Desmatamento e enchentes: tudo a ver
Mais uma vez a imprensa noticia transtornos causados pelas chuvas no estado de Santa Catarina. Desta vez, são 14 cidades em estado de emergência, uma em estado de calamidade e 470 mil pessoas afetadas.
No total, 59 municípios apresentam problemas de maior ou menor grau, mas deve-se dizer que não se pode cruzar o território catarinense, por estes dias, sem topar com alagamentos.
O problema já afeta o transporte na principal rodovia do país, que liga o Sudeste aos mercados do Sul.
E deve-se levar em conta que ainda estamos longe da época das grandes chuvas.
O noticiário faz o cuidadoso balanço dos números de desabrigados, daqueles que foram desalojados de suas casas, das unidades residenciais com risco de desabamento, dos deslizamentos de terra e quedas de barreiras, da falta de energia elétrica e das escolas transformadas em acampamentos de emergência.
Mas não há uma palavra sobre as razões pelas quais, praticamente todos os anos, o estado de Santa Catarina sofre tanto com as chuvas.

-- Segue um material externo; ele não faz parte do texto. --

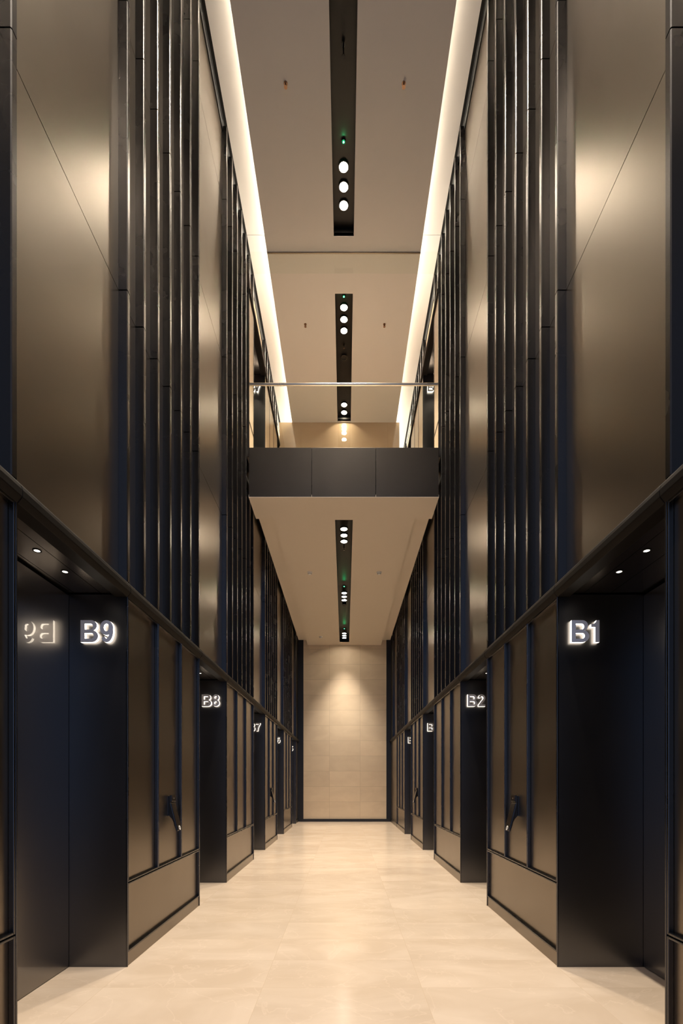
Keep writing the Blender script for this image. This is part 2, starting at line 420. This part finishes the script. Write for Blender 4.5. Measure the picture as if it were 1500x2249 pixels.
for gi, (yc, txt) in enumerate(((10.69, 'just behind the fascia edge'), (14.22, 'beside the round speaker'), (18.0, 'at the stone wall end'))):
    for k in range(3):
        spot_fixture(0, yc+(k-1)*0.27, Z_SOF+0.06, P_LOWER*(0.95 if gi == 2 else 1.0), '%s lit spotlight of the lower slot row %s' % (ordn[k], txt), 'lower ceiling spotlights', cone=74 if gi == 2 else 86, blend=1.0 if gi == 2 else 0.75)
def led(yy, z, label):
    t = thing('indicator_lamp', label, 'indicator light', (0, yy, z), 'green indicator lamps')
    bm = bmesh.new(); cyl(bm, (0, 0, 0), 0.030, 0.03, r2=0.035); obj('housing', bm, BLACK, t)
    bm = bmesh.new(); cyl(bm, (0, 0, -0.006), 0.011, 0.006); obj('led', bm, GREEN, t)
    l = lamp('POINT', 'led_light', (0, 0, -0.03), 0.45, (0.02, 1.0, 0.3), shadow_soft_size=0.01); l.parent = t
led(7.63, zl, 'small green indicator lamp in the near upper ceiling slot')
led(10.06, zl, 'small green indicator lamp at the start of the upper slot over the bridge')
led(13.46, Z_SOF+0.06, 'green indicator lamp halfway along the lower ceiling slot')
led(17.16, Z_SOF+0.06, 'green indicator lamp near the stone wall end of the lower slot')
def sprinkler(x, yy, z, h, m, label, group=None, up=0.0):
    t = thing('sprinkler', label, 'sprinkler', (x, yy, z), group)
    bm = bmesh.new(); cyl(bm, (0, 0, -0.006), 0.028, 0.006); obj('escutcheon', bm, m, t)
    bm = bmesh.new(); cyl(bm, (0, 0, -h), 0.011, h-0.006+up, seg=16); obj('stem', bm, m, t)
    bm = bmesh.new(); cyl(bm, (0, 0, -h-0.006), 0.024, 0.006, seg=20); obj('deflector', bm, m, t)
DK = metal('dark_brass', (0.30, 0.18, 0.12), 0.4)
sprinkler(-0.825, 6.90, Z_TOP, 0.05, DK, 'tiny brass sprinkler on the upper ceiling, left of the near dark slot', 'upper ceiling sprinklers')
sprinkler(0.86, 6.90, Z_TOP, 0.05, DK, 'tiny brass sprinkler on the upper ceiling, right of the near dark slot', 'upper ceiling sprinklers')
sprinkler(-0.84, 10.53, Z_TOP, 0.05, DK, 'tiny sprinkler above the bridge, left of its slot', 'upper ceiling sprinklers')
sprinkler(0.88, 10.53, Z_TOP, 0.05, DK, 'tiny sprinkler above the bridge, right of its slot', 'upper ceiling sprinklers')
sprinkler(0, 6.62, zl, 0.16, GLOSSB, 'black sprinkler hanging in the near upper slot ahead of the green lamp', None, 0.03)
sprinkler(0, 11.18, zl, 0.06, GLOSSB, 'black sprinkler in the slot above the bridge beside three spotlights', None, 0.03)
sprinkler(0, 11.25, Z_SOF+0.06, 0.05, GLOSSB, 'black sprinkler in the lower slot behind the first three spotlights', None, 0.1)
def speaker(yy, z, label):
    t = thing('ceiling_speaker', label, 'speaker', (0, yy, z), 'round slot speakers')
    bm = bmesh.new(); ring(bm, (0, 0, -0.012), 0.062, 0.075, 0.012); obj('rim', bm, STEEL if False else FIN, t, smooth=True)
    bm = bmesh.new(); cyl(bm, (0, 0, -0.004), 0.062, 0.10); obj('grille', bm, TROUGH, t)
speaker(11.50, zl, 'round dark speaker in the upper slot just above the handrail')
speaker(14.88, Z_SOF+0.06, 'round speaker in the lower slot behind the middle spotlights')
def detector(x, yy, label):
    t = thing('smoke_detector', label, 'smoke detector', (x, yy, Z_SOF), 'white smoke detectors')
    bm = bmesh.new(); cyl(bm, (0, 0, -0.018), 0.062, 0.018, r2=0.066); obj('base', bm, WHITEP, t, smooth=True)
    bm = bmesh.new(); cyl(bm, (0, 0, -0.055), 0.036, 0.037, r2=0.055); obj('sensor_dome', bm, WHITEP, t, smooth=True)
    bm = bmesh.new(); ring(bm, (0, 0, -0.040), 0.047, 0.0505, 0.004); obj('vent_ring', bm, GLOSSB, t)
detector(-0.88, 12.42, 'white smoke detector on the lower ceiling, left of the slot and nearer the fascia')
detector(0.90, 12.42, 'white smoke detector on the lower ceiling, right of the slot')
detector(-0.87, 17.9, 'small white smoke detector on the lower ceiling close to the stone wall')

# ------------------------------------------------------------------ recess downlights
def downlight(x, yy, z, label):
    t = thing('recess_downlight', label, 'downlight', (x, yy, z), 'downlights over the elevator doors')
    bm = bmesh.new(); ring(bm, (0, 0, -0.004), 0.019, 0.028, 0.004); obj('trim_ring', bm, BLACK, t)
    bm = bmesh.new(); cyl(bm, (0, 0, -0.0022), 0.019, 0.002); obj('lens', bm, LENS_S, t)
    l = lamp('SPOT', 'downlight_beam', (0, 0, -0.012), P_DOWN, (1, 0.82, 0.62), spot_size=math.radians(80), spot_blend=0.6, shadow_soft_size=0.02); l.parent = t
NUM = {-1: '98765', 1: '1234'}
for s in (-1, 1):
    for i, (a, b) in enumerate(RECESS):
        if s > 0 and i == 4: continue
        for k, dy in enumerate((0.61, 0.94)):
            downlight(s*2.08, a+dy, 3.13, 'small downlight over the B%s elevator door, the one %s its sign' % (NUM[s][i], 'farther from' if k == 0 else 'closer to'))
    downlight(s*2.08, 9.68+0.94, 3.13+DZ, 'small downlight over the upper-storey elevator door %s of the bridge' % ('left' if s < 0 else 'right'))

# ------------------------------------------------------------------ signs
def arc(cx, cy, rx, ry, a0, a1, n=22):
    return [(cx+rx*math.cos(math.radians(a0+(a1-a0)*i/n)), cy+ry*math.sin(math.radians(a0+(a1-a0)*i/n))) for i in range(n+1)]
def ribbon(path, wd):
    L, R = [], []
    for i, p in enumerate(path):
        a = path[max(0, i-1)]; b = path[min(len(path)-1, i+1)]
        dx, dy = b[0]-a[0], b[1]-a[1]; l = math.hypot(dx, dy) or 1
        nx, ny = -dy/l*wd/2, dx/l*wd/2
        L.append((p[0]+nx, p[1]+ny)); R.append((p[0]-nx, p[1]-ny))
    return L+R[::-1]
def el(cx, cy, rx, ry): return arc(cx, cy, rx, ry, 0, 360*35/36, 35)
def rect(x0, y0, x1, y1): return [(x0, y0), (x1, y0), (x1, y1), (x0, y1)]
nine = [([el(.30, .66, .30, .34), el(.30, .67, .125, .17)]), [ribbon(arc(.30, .50, .215, .42, 40, -138), .17)]]
GLYPH = {
 'B': (0.80, [[[(0, 0), (.50, 0)]+arc(.50, .275, .30, .275, -90, 72)+arc(.48, .755, .265, .245, -62, 90)+[(0, 1)],
        [(.19, .155), (.47, .155)]+arc(.47, .285, .13, .13, -90, 90)+[(.19, .415)],
        [(.19, .575), (.45, .575)]+arc(.45, .71, .12, .13, -90, 90)+[(.19, .84)]]]),
 '9': (0.60, nine),
 '6': (0.60, [[[(.60-x, 1-y_) for x, y_ in lp] for lp in fl] for fl in nine]),
 '8': (0.60, [[el(.30, .28, .30, .28), el(.30, .28, .13, .12)], [el(.30, .74, .265, .26), el(.30, .74, .11, .11)]]),
 '7': (0.58, [[[(0, 1), (.58, 1), (.58, .86), (.42, .60), (.34, .35), (.30, 0), (.10, 0), (.14, .32), (.24, .62), (.37, .84), (0, .84)]]]),
 '5': (0.60, [[rect(.11, .84, .54, 1)], [[(.11, 1), (.04, .46), (.20, .44), (.27, .88)]], [ribbon(arc(.28, .32, .22, .235, 140, -158), .17)]]),
 '1': (0.40, [[[(.38, 0), (.38, 1), (.25, 1), (.21, .91), (.13, .85), (0, .82), (0, .69), (.19, .69), (.19, 0)]]]),
 '2': (0.60, [[ribbon(arc(.30, .69, .205, .225, 172, -28)+[(.30, .36), (.13, .12)], .17)], [rect(.02, 0, .59, .16)]]),
 '3': (0.60, [[ribbon(arc(.28, .725, .19, .19, 155, -90), .16)], [ribbon(arc(.28, .29, .22, .21, 90, -158), .17)], [rect(.2, .44, .34, .58)]]),
 '4': (0.62, [[rect(.36, 0, .54, 1)], [rect(0, .20, .62, .36)], [ribbon([(.06, .26), (.42, .93)], .17)]]),
}
_mc = {}
def glyph_mesh(ch, h, d, m):
    """letter outline as a solid, x right, y up, depth d towards +z"""
    key = (ch, round(d, 4), m.name)
    if key in _mc: return _mc[key]
    out = bmesh.new()
    for fk, fill in enumerate(GLYPH[ch][1]):
        cu_ = bpy.data.curves.new('g', 'CURVE'); cu_.dimensions = '2D'; cu_.fill_mode = 'BOTH'; cu_.extrude = d/2+0.0004*fk
        for lp in fill:
            sp = cu_.splines.new('POLY'); sp.points.add(len(lp)-1); sp.use_cyclic_u = True
            for i, p in enumerate(lp): sp.points[i].co = (p[0]*h, p[1]*h, 0, 1)
        o = bpy.data.objects.new('g', cu_); me = bpy.data.meshes.new_from_object(o)
        out.from_mesh(me); bpy.data.objects.remove(o); bpy.data.curves.remove(cu_); bpy.data.meshes.remove(me)
    me = bpy.data.meshes.new('glyph'); out.to_mesh(me); out.free(); me.materials.append(m); _mc[key] = me
    return me
HS = 0.182
def sign(text, s, yj, z0, label):
    wd = (GLYPH['B'][0]+0.085+GLYPH[text[1]][0])*HS
    x0 = -1.905-wd if s < 0 else 1.905
    t = thing('elevator_sign', label, 'sign', (x0, yj, z0), 'glowing elevator signs')
    x = 0
    for ch in text:
        for nm in ('letter' if ch.isalpha() else 'numeral',):
            f = bpy.data.objects.new(nm, glyph_mesh(ch, HS, 0.003, CHROME)); COL.objects.link(f); f.parent = t
            f.location = (x, -0.0325, 0); f.rotation_euler = (PI/2, 0, 0)
            g = bpy.data.objects.new('light_body', glyph_mesh(ch, HS, 0.026, GLOW)); COL.objects.link(g); g.parent = f
            g.location = (0, 0, -0.0150)
        x += (GLYPH[ch][0]+0.085)*HS
for s in (-1, 1):
    for i, (a, b) in enumerate(RECESS):
        if s > 0 and i == 4: continue
        n = NUM[s][i]
        sign('B'+n, s, b, 2.712, 'backlit steel sign reading B%s beside an elevator door on the %s wall' % (n, 'left' if s < 0 else 'right'))
sign('B7', -1, 11.05, 2.712+DZ, 'backlit B7 sign on the upper storey, seen through the bridge glass')
sign('B3', 1, 11.05, 2.712+DZ, 'backlit B3 sign on the upper storey, seen through the bridge glass')

# ------------------------------------------------------------------ wall terminals
def terminal(s, yc, label):
    t = thing('access_terminal', label, 'terminal', (s*1.832, yc, 1.04), 'slanted elevator call terminals')
    Z = 1.04
    def P(pts, y0, y1, m, nm, bev=0.002, parent=t):
        bm = bmesh.new(); prism(bm, [(-s*n, z-Z) for n, z in pts], 1, y0, y1); return obj(nm, bm, m, parent, bevel=bev)
    P([(0, 1.195), (0, 1.40), (0.008, 1.405), (0.008, 1.195)], -0.065, 0.065, FIN, 'wall_plate')
    P([(0.008, 1.20), (0.008, 1.40), (0.022, 1.41), (0.027, 1.33), (0.084, 1.09), (0.062, 1.12), (0.040, 1.165)], -0.052, 0.052, GLOSSB, 'bracket')
    P([(0.020, 1.332), (0.034, 1.332), (0.106, 1.040), (0.092, 1.036), (0.070, 1.10)], -0.07, 0.07, FIN, 'reader_body', 0.003)
    P([(0.036, 1.325), (0.040, 1.326), (0.1045, 1.062), (0.1005, 1.061)], -0.063, 0.063, GLOSSB, 'screen', 0.001)
    P([(0.020, 1.345), (0.020, 1.412), (0.040, 1.412), (0.040, 1.345)], -0.05, 0.07, GLOSSB, 'top_module', 0.003)
    bm = bmesh.new(); cyl(bm, (0, 0, 0), 0.006, 0.004, axis=0, seg=12); o = obj('screw', bm, STEEL, t); o.location = (-s*0.042, 0.01, 1.378-Z)
    bm = bmesh.new(); ring(bm, (0, 0, 0), 0.012, 0.024, 0.002, axis=0); b = obj('button_ring', bm, WHITEP, t)
    b.location = (-s*0.1055, 0, 1.068-Z); b.rotation_euler = (0, s*math.radians(14.0), 0)
terminal(-1, 5.115, 'slanted black reader on the left wall panel between signs B9 and B8')
terminal(1, 5.09, 'slanted black reader on the right wall panel between signs B1 and B2')
terminal(-1, 12.06, 'distant slanted reader on the left wall between signs B7 and B6')
terminal(1, 12.06, 'distant slanted reader on the right wall beyond sign B3')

Chove igualmente no Paraná, no Rio Grande do Sul e na região sul do Estado de São Paulo nos mesmos períodos, e a imprensa nunca manifesta grande curiosidade sobre as razões pelas quais os danos são sempre maiores em Santa Catarina.
Talvez os jornais devessem publicar um levantamento sobre a perda da cobertura vegetal na região e apresentar o estado de Santa Catarina como o que realmente é: um exemplo do que vai acontecer em todo o Brasil se passar no Senado a proposta de flexibilização do Código Florestal, que, aliás, tem como relator um catarinense, o peemedista Luiz Henrique da Silveira.
Ex-governador de Santa Cataraina, ele foi o principal estimulador do movimento que tenta transferir da esfera federal para os estados a atribuição de legislar sobre questões ambientais.
Seu argumento, o de que cada estado tem suas próprias conveniências no que se refere à ordenação da atividade agrícola, não resiste à análise mais leviana, mas ele conseguiu arregimentar a força do agronegócio em torno dessa tese anti-republicana.
Os catarinentes que todos os anos sofrem com as enchentes deveriam ser informados, pela imprensa, de que são vítimas de sua própria incúria.
Nos últimos quinze anos, o estado tem frequentado as listas dos maiores desmatadores, com grande devastação registrada entre os anos de 2005 e 2008, período em que Luiz Henrique foi governador.
Uma história de destruição
Os mapas dos desmatamentos em Santa Catarina mostram que a região Oeste do estado, onde nascem muitos dos rios que têm provocado inundações, sofre um processo gradativo de desertificação, com a eliminação da cobertura vegetal.
Cerca de 30 mil hectares de Mata Atlântica desaparecem a cada ano, na média da última década.
Nas região mais próxima do litoral, onde os rios passam por zonas mais densamente povoadas, têm ocorrido com muita frequência inundações súbitas, que já provocaram muitas mortes nos últimos anos.
A imprensa costuma registrar com muitos detalhes cada uma dessas ocorrências, e eventualmente as reportagens se referem à destruição das matas ciliares como uma das causas de catástrofes.
Mas nunca se lê sobre as razões mais profundas que fazem de Santa Catarina historicamente um estado de predadores ambientais.
Minas Gerais e Paraná também frequentam as estatísticas de desmatamento, mas as imagens do território catarinense são muito mais impressionantes.
Mesmo que, nos levantamentos mais recentes, seja possível observar uma queda na perda de florestas, isso se deve em grande parte ao fato de que quase não há mais o que destruir.
Os esforços realizados nos últimos cinco anos em todo o Brasil têm dado resultados e a luta para a preservação da Amazônia, que chama muito mais atenção da imprensa, produz alguns benefícios também em outros biomas, como a Mata Atlântica.
Mas o noticiário sobre enchentes deveria estar provocando mais curiosidade nos jornalistas sobre as causas de tantos danos.
Além disso, as reportagens que eventualmente acompanham os debates sobre o novo Código Florestal deveriam destacar a inegável contribuição que tem oferecido à destruição ambiental o senador encarregado de dar as últimas pinceladas na futura legislação.
O texto está para ser votado. A imprensa noticia as consequências da irresponsabilidade, mas não parece enxergar as causas.